3.2 Nella specie, i giudici d'appello non hanno assolto l'onere di giustificare la propria decisione in maniera completa e logicamente persuasiva in quanto hanno operato una incongrua valutazione delle prove documentali in atti e, pur riconoscendo che nella vicenda processuale il pagamento degli assegni consegnati a garanzia delle provvigioni era stato costantemente subordinato alla stipula del preliminare, hanno ritenuto la buona fede dell'imputato che aveva posto all'incasso il primo titolo (e i successivi) prima del verificarsi della condizione espressamente convenuta tra le parti per ragioni nella sostanza ascrivibili ai venditori.
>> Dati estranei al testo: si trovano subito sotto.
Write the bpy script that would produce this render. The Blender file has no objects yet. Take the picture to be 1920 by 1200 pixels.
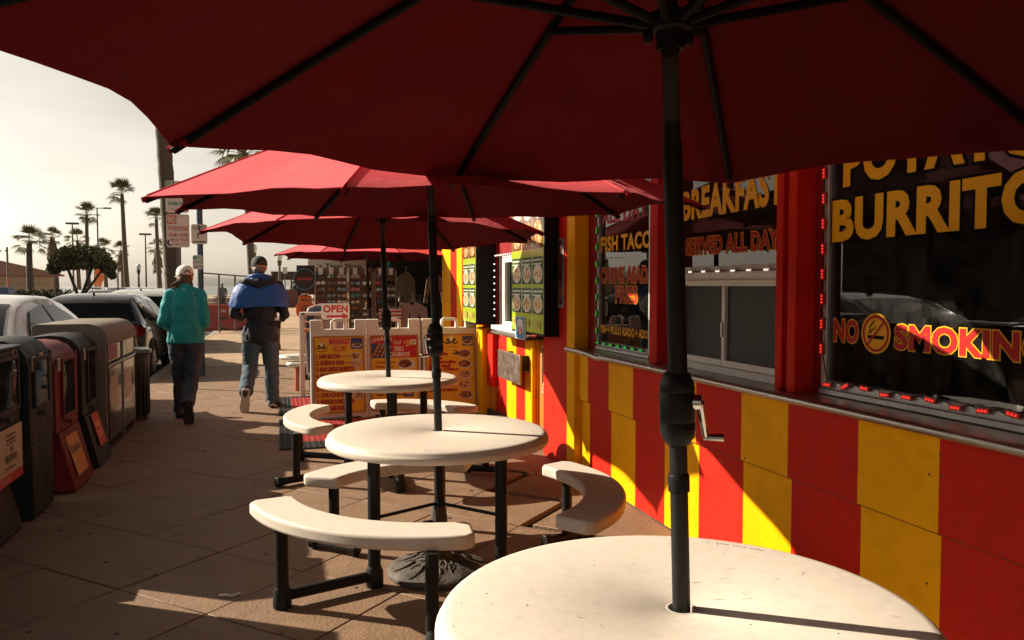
import bpy, bmesh, math, random
from mathutils import Vector, Matrix, Euler, noise
random.seed(7)
R = math.radians
SC = bpy.context.scene
COL = SC.collection

# ------------------------------------------------------------------ camera, sky, sun, exposure
YAW, PITCH, EYE = math.atan(440/1500), math.atan(65/1500), 1.48
cd = bpy.data.cameras.new('camera'); cam = bpy.data.objects.new('camera', cd); COL.objects.link(cam)
cd.sensor_width = 36; cd.lens = 36*1500/1920; cd.clip_end = 3000; cd.clip_start = .05
cam.location = (0, 0, EYE); cam.rotation_euler = (R(90)-PITCH, 0, -YAW)
SC.camera = cam

SUN_DIR = Vector((-.84, .545, 0)).normalized()          # towards the sun, on the ground
SUN_EL = R(28.5)
world = bpy.data.worlds.new('World'); SC.world = world; world.use_nodes = True
nt = world.node_tree; nt.nodes.clear()
N = nt.nodes.new; Lk = nt.links.new
sky = N('ShaderNodeTexSky'); sky.sky_type = 'NISHITA'; sky.sun_disc = False
sky.sun_elevation = SUN_EL; sky.sun_rotation = math.atan2(SUN_DIR.x, SUN_DIR.y)
sky.dust_density = 1.5; sky.air_density = 1.0; sky.ozone_density = 1.0; sky.altitude = 0
bw = N('ShaderNodeRGBToBW'); Lk(sky.outputs[0], bw.inputs[0])
mx = N('ShaderNodeMixRGB'); mx.inputs[0].default_value = .80
Lk(sky.outputs[0], mx.inputs[1]); Lk(bw.outputs[0], mx.inputs[2])
tint = N('ShaderNodeMixRGB'); tint.blend_type = 'MULTIPLY'; tint.inputs[0].default_value = 1
tint.inputs[2].default_value = (1.0, .895, .76, 1); Lk(mx.outputs[0], tint.inputs[1])
tc = N('ShaderNodeTexCoord'); mp = N('ShaderNodeMapping'); mp.inputs['Scale'].default_value = (1.2, 1.2, 4.5)
nz = N('ShaderNodeTexNoise'); nz.inputs['Scale'].default_value = 2.2; nz.inputs['Detail'].default_value = 5
cr = N('ShaderNodeMapRange'); cr.inputs[1].default_value = .35; cr.inputs[2].default_value = .7
cr.inputs[3].default_value = .90; cr.inputs[4].default_value = 1.16
Lk(tc.outputs['Generated'], mp.inputs[0]); Lk(mp.outputs[0], nz.inputs['Vector']); Lk(nz.outputs[0], cr.inputs[0])
cl = N('ShaderNodeMixRGB'); cl.blend_type = 'MULTIPLY'; cl.inputs[0].default_value = 1
Lk(tint.outputs[0], cl.inputs[1]); Lk(cr.outputs[0], cl.inputs[2])
bg = N('ShaderNodeBackground'); bg.inputs[1].default_value = .080; Lk(cl.outputs[0], bg.inputs[0])
wo = N('ShaderNodeOutputWorld'); Lk(bg.outputs[0], wo.inputs[0])

sl = bpy.data.lights.new('sun', 'SUN'); sl.energy = 5.0; sl.angle = R(.5); sl.color = (1.0, .875, .70)
so = bpy.data.objects.new('sun', sl); COL.objects.link(so)
ld = Vector((-SUN_DIR.x*math.cos(SUN_EL), -SUN_DIR.y*math.cos(SUN_EL), -math.sin(SUN_EL)))
so.rotation_euler = ld.to_track_quat('-Z', 'Y').to_euler()
SC.view_settings.view_transform = 'Standard'; SC.view_settings.look = 'None'
SC.view_settings.exposure = .95; SC.view_settings.gamma = 1; SC.view_settings.use_curve_mapping = False
SC.cycles.max_bounces = 8; SC.cycles.transparent_max_bounces = 12

def spot(px, depth, py=None):
    """ground position seen in photo column px at a given distance along the view"""
    a = (px-960)/1500
    f = Vector((math.sin(YAW), math.cos(YAW), 0)); r = Vector((math.cos(YAW), -math.sin(YAW), 0))
    p = f*depth + r*(a*depth)
    if py is not None: p.z = EYE + (535-py)/1500*depth
    return p

# ------------------------------------------------------------------ helpers
def tag(o, label=None, cat=None, group=None, kind=None):
    if label: o['label'] = label
    if cat: o['category'] = cat
    if group: o['group'] = group
    if kind: o['kind'] = kind
    return o

class MB:
    def __init__(s): s.v = []; s.f = []; s.m = []
    def add(s, vs, fs, mi=0):
        b = len(s.v); s.v += [Vector(v) for v in vs]
        for f in fs: s.f.append([b+i for i in f]); s.m.append(mi)
        return s
    def box(s, x0, x1, y0, y1, z0, z1, mi=0):
        return s.add([(x0,y0,z0),(x1,y0,z0),(x1,y1,z0),(x0,y1,z0),(x0,y0,z1),(x1,y0,z1),(x1,y1,z1),(x0,y1,z1)],
                     [(3,2,1,0),(4,5,6,7),(0,1,5,4),(1,2,6,5),(2,3,7,6),(3,0,4,7)], mi)
    def obox(s, c, h, rot=None, mi=0):
        b = len(s.v); s.box(-h[0],h[0],-h[1],h[1],-h[2],h[2],mi)
        for i in range(b, len(s.v)):
            p = s.v[i].copy()
            if rot is not None: p.rotate(rot)
            s.v[i] = p+Vector(c)
        return s
    def rings(s, rs, cap0=True, cap1=True, closed=False, mi=0):
        n = len(rs[0]); b = len(s.v)
        for r in rs: s.v += [Vector(p) for p in r]
        k = len(rs)
        for i in range(k if closed else k-1):
            for j in range(n):
                a0 = b+i*n+j; a1 = b+i*n+(j+1)%n; c0 = b+((i+1)%k)*n+j; c1 = b+((i+1)%k)*n+(j+1)%n
                s.f.append([a0,a1,c1,c0]); s.m.append(mi)
        if not closed:
            if cap0: s.f.append([b+j for j in range(n)][::-1]); s.m.append(mi)
            if cap1: s.f.append([b+(k-1)*n+j for j in range(n)]); s.m.append(mi)
        return s
    def tube(s, pts, rad, n=10, closed=False, mi=0, cap=True):
        pts = [Vector(p) for p in pts]; k = len(pts)
        rad = rad if isinstance(rad, (list, tuple)) else [rad]*k
        rs = []; up = None
        for i, p in enumerate(pts):
            if closed: d = pts[(i+1)%k]-pts[i-1]
            else: d = pts[min(i+1,k-1)]-pts[max(i-1,0)]
            d = d.normalized() if d.length > 1e-9 else Vector((0,0,1))
            if up is None: up = Vector((0,0,1)) if abs(d.z) < .9 else Vector((0,1,0))
            u = (up-d*up.dot(d)).normalized(); w = d.cross(u); up = u
            rs.append([p+(u*math.cos(t)+w*math.sin(t))*rad[i] for t in [2*math.pi*j/n for j in range(n)]])
        return s.rings(rs, cap, cap, closed, mi)
    def cyl(s, p0, p1, r0, r1=None, n=12, mi=0, cap=True):
        return s.tube([p0,p1], [r0, r0 if r1 is None else r1], n, False, mi, cap)
    def lathe(s, c, prof, n=32, mi=0, cap0=False, cap1=False):
        rs = [[(c[0]+r*math.cos(2*math.pi*j/n), c[1]+r*math.sin(2*math.pi*j/n), c[2]+z) for j in range(n)] for r, z in prof]
        return s.rings(rs, cap0, cap1, False, mi)
    def capsule(s, p0, p1, r0, r1, n=12):
        p0, p1 = Vector(p0), Vector(p1); d = (p1-p0)
        d = d.normalized() if d.length > 1e-9 else Vector((0,0,1))
        pts, rad = [], []
        for t in (-89,-60,-30,0): pts.append(p0+d*r0*math.sin(R(t))); rad.append(max(.001,r0*math.cos(R(t))))
        for t in (0,30,60,89): pts.append(p1+d*r1*math.sin(R(t))); rad.append(max(.001,r1*math.cos(R(t))))
        return s.tube(pts, rad, n)
    def ell(s, c, r, rot=None, n=14, m=9, mi=0):
        rs = []
        for i in range(m):
            t = R(-89+178*i/(m-1)); ring = []
            for j in range(n):
                a = 2*math.pi*j/n
                p = Vector((r[0]*math.cos(t)*math.cos(a), r[1]*math.cos(t)*math.sin(a), r[2]*math.sin(t)))
                if rot is not None: p.rotate(rot)
                ring.append(p+Vector(c))
            rs.append(ring)
        return s.rings(rs, mi=mi)
    def prism(s, poly, fn, w0, w1, mi=0):
        n = len(poly)
        vs = [fn(u,v,w0) for u,v in poly]+[fn(u,v,w1) for u,v in poly]
        fs = [list(range(n))[::-1], [n+i for i in range(n)]]+[[i,(i+1)%n,n+(i+1)%n,n+i] for i in range(n)]
        return s.add(vs, fs, mi)
    def xf(s, M, start=0):
        for i in range(start, len(s.v)): s.v[i] = M @ s.v[i]
        return s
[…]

La giurisprudenza di legittimità ritiene, con orientamento che il Collegio condivide e fa proprio, che integra il delitto di cui all'art. 646 c.p. la condotta del prenditore che ponga all'incasso un assegno bancario ricevuto in garanzia, appropriandosi della somma riscossa, in violazione dell'accordo concluso con l'emittente (Sez. 2, n. 5643 del 15/01/2014, Antoniazzi, Rv. 258276; Sez. 6, n. 757 del 10/10/2006 - dep.2007, Pappalardo, Rv. 235597; Sez. 2, n. 1151 del 29/02/2000, Manibelli, Rv. 216303). Infatti, pacificamente, la disciplina sull'assegno di cui al R.D. n. 1736 del 1933, non esclude che nell'ambito dell'autonomia negoziale le parti di un rapporto giuridico possano utilizzare l'assegno bancario come strumento di garanzia per l'adempimento delle obbligazioni pattuite, prevedendo termini o condizioni per la sua circolazione ovvero conferendogli valore di mera promessa di pagamento, utilizzabile come prova del credito. La sottrazione al normale regime di circolazione dell'assegno come titolo di credito discendente dalla volontà negoziale delle parti imprime all'assegno un vincolo che anche quando - come nella specie - ha carattere del tutto temporaneo incide in senso inibitorio sulla funzione tipica, sicchè la violazione dello stesso comporta l'integrazione dell'illecito ascritto, ricorrendo il presupposto dell'illegittima appropriazione del danaro riscosso mediante l'incasso.
4. Alla luce delle considerazioni che precedono la sentenza impugnata deve essere annullata ai soli effetti civili, con rinvio ex art. 622 c.p.p. al giudice civile competente per valore in caso d'appello, cui è demandato il regolamento delle spese processuali anche per l'odierna fase.
P.Q.M.
Annulla la sentenza impugnata con rinvio al giudice civile competente per valore in grado d'appello. Spese al definitivo.
Così deciso in Roma, il 9 maggio 2019.